-- begin Data excerpt --

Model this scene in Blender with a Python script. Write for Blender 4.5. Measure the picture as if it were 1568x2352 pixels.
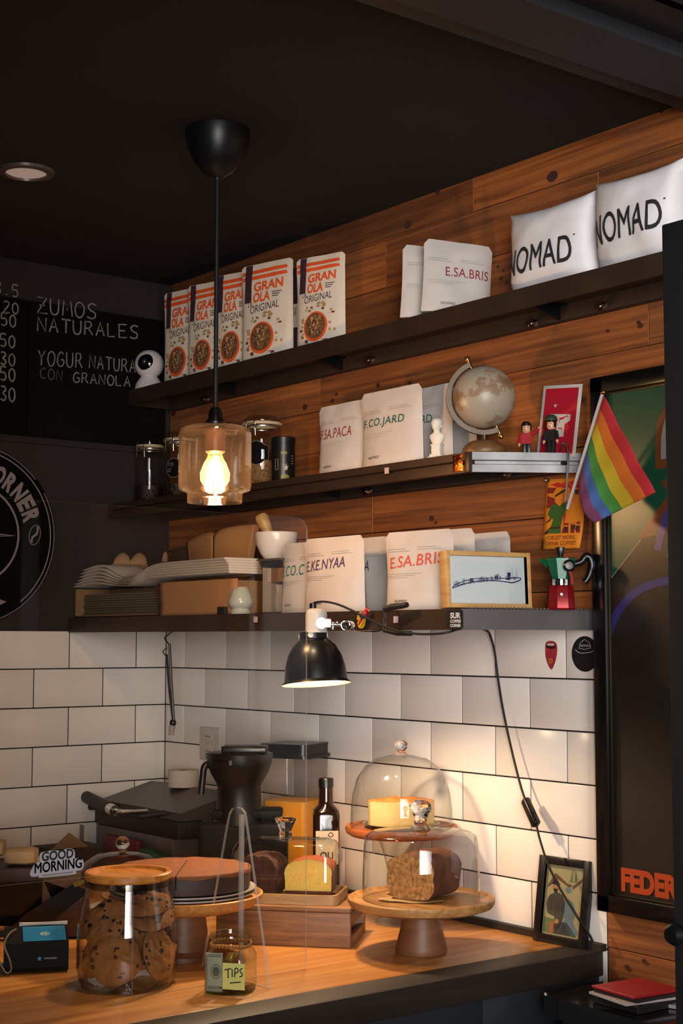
import bpy, bmesh, math, random
from mathutils import Vector, Matrix, noise
rnd = random.Random(7)
PI = math.pi
S = bpy.context.scene
COL = S.collection
for o in list(bpy.data.objects):
    bpy.data.objects.remove(o)

# ------------------------------------------------------------------ camera
FPX, CW, CH = 3435.1, 1568.0, 2352.0
CAM = Vector((3.544, -2.1398, 1.5499))
YAW, PITCH, ROLL = 2.4824, 0.0854, 0.0008
FW = Vector((math.cos(PITCH)*math.cos(YAW), math.cos(PITCH)*math.sin(YAW), math.sin(PITCH)))
RT = FW.cross(Vector((0, 0, 1))).normalized()
UP = RT.cross(FW)
RT, UP = RT*math.cos(ROLL)+UP*math.sin(ROLL), UP*math.cos(ROLL)-RT*math.sin(ROLL)
cd = bpy.data.cameras.new('camera')
co = bpy.data.objects.new('camera', cd)
COL.objects.link(co)
co.matrix_world = Matrix(((RT.x, UP.x, -FW.x, CAM.x), (RT.y, UP.y, -FW.y, CAM.y), (RT.z, UP.z, -FW.z, CAM.z), (0, 0, 0, 1)))
cd.sensor_fit = 'VERTICAL'
cd.sensor_height = 36.0
cd.lens = 36.0*FPX/CH
cd.clip_start = 0.05
S.camera = co

# ------------------------------------------------------------------ light, exposure
S.view_settings.view_transform = 'Standard'
S.view_settings.look = 'None'
S.view_settings.gamma = 1.0
S.view_settings.use_curve_mapping = False
S.view_settings.exposure = 0.0
S.cycles.max_bounces = 10
S.cycles.diffuse_bounces = 4
S.cycles.glossy_bounces = 5
S.cycles.transmission_bounces = 8
S.cycles.transparent_max_bounces = 48
S.cycles.caustics_reflective = False
S.cycles.caustics_refractive = False
S.cycles.sample_clamp_indirect = 4.0
w = bpy.data.worlds.new('daylight')
S.world = w
w.use_nodes = True
w.node_tree.nodes['Background'].inputs[0].default_value = (0.62, 0.78, 1.0, 1)
w.node_tree.nodes['Background'].inputs[1].default_value = 0.032

def area_light(name, loc, target, sx, sy, power, col):
    l = bpy.data.lights.new(name, 'AREA')
    l.shape = 'RECTANGLE'; l.size = sx; l.size_y = sy; l.energy = power; l.color = col
    l.spread = math.radians(50)
    o = bpy.data.objects.new(name, l); COL.objects.link(o)
    o.location = loc
    o.rotation_euler = (Vector(target)-Vector(loc)).to_track_quat('-Z', 'Y').to_euler()
    return o
# daylight coming in through the shop front behind the bar guests
area_light('shopfront_daylight', (4.9, -2.3, 1.75), (2.35, 0.0, 1.75), 1.9, 1.7, 26, (1.0, 0.95, 0.92))
PENDANT_POWER, CLIP_POWER = 9.3, 14.5
# warm recessed ceiling spot over the bar end, above the top of the photo
_l = bpy.data.lights.new('bar_ceiling_spot', 'SPOT'); _l.energy = 24.0; _l.color = (1.0, 0.72, 0.46); _l.shadow_soft_size = 0.05; _l.spot_size = math.radians(50); _l.spot_blend = 0.8
_o = bpy.data.objects.new('bar_ceiling_spot', _l); COL.objects.link(_o); _o.location = (1.52, -0.78, 2.50); _o.rotation_euler = (Vector((1.30, -0.50, 0.97))-Vector((1.52, -0.78, 2.50))).to_track_quat('-Z', 'Y').to_euler()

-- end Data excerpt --

▸ **What the task asks**
From the first line above to the line containing "S.camera = co", repeat each line exactly. Pictures stay out.

▸ **The result**
Model this scene in Blender with a Python script. Write for Blender 4.5. Measure the picture as if it were 1568x2352 pixels.
import bpy, bmesh, math, random
from mathutils import Vector, Matrix, noise
rnd = random.Random(7)
PI = math.pi
S = bpy.context.scene
COL = S.collection
for o in list(bpy.data.objects):
    bpy.data.objects.remove(o)

# ------------------------------------------------------------------ camera
FPX, CW, CH = 3435.1, 1568.0, 2352.0
CAM = Vector((3.544, -2.1398, 1.5499))
YAW, PITCH, ROLL = 2.4824, 0.0854, 0.0008
FW = Vector((math.cos(PITCH)*math.cos(YAW), math.cos(PITCH)*math.sin(YAW), math.sin(PITCH)))
RT = FW.cross(Vector((0, 0, 1))).normalized()
UP = RT.cross(FW)
RT, UP = RT*math.cos(ROLL)+UP*math.sin(ROLL), UP*math.cos(ROLL)-RT*math.sin(ROLL)
cd = bpy.data.cameras.new('camera')
co = bpy.data.objects.new('camera', cd)
COL.objects.link(co)
co.matrix_world = Matrix(((RT.x, UP.x, -FW.x, CAM.x), (RT.y, UP.y, -FW.y, CAM.y), (RT.z, UP.z, -FW.z, CAM.z), (0, 0, 0, 1)))
cd.sensor_fit = 'VERTICAL'
cd.sensor_height = 36.0
cd.lens = 36.0*FPX/CH
cd.clip_start = 0.05
S.camera = co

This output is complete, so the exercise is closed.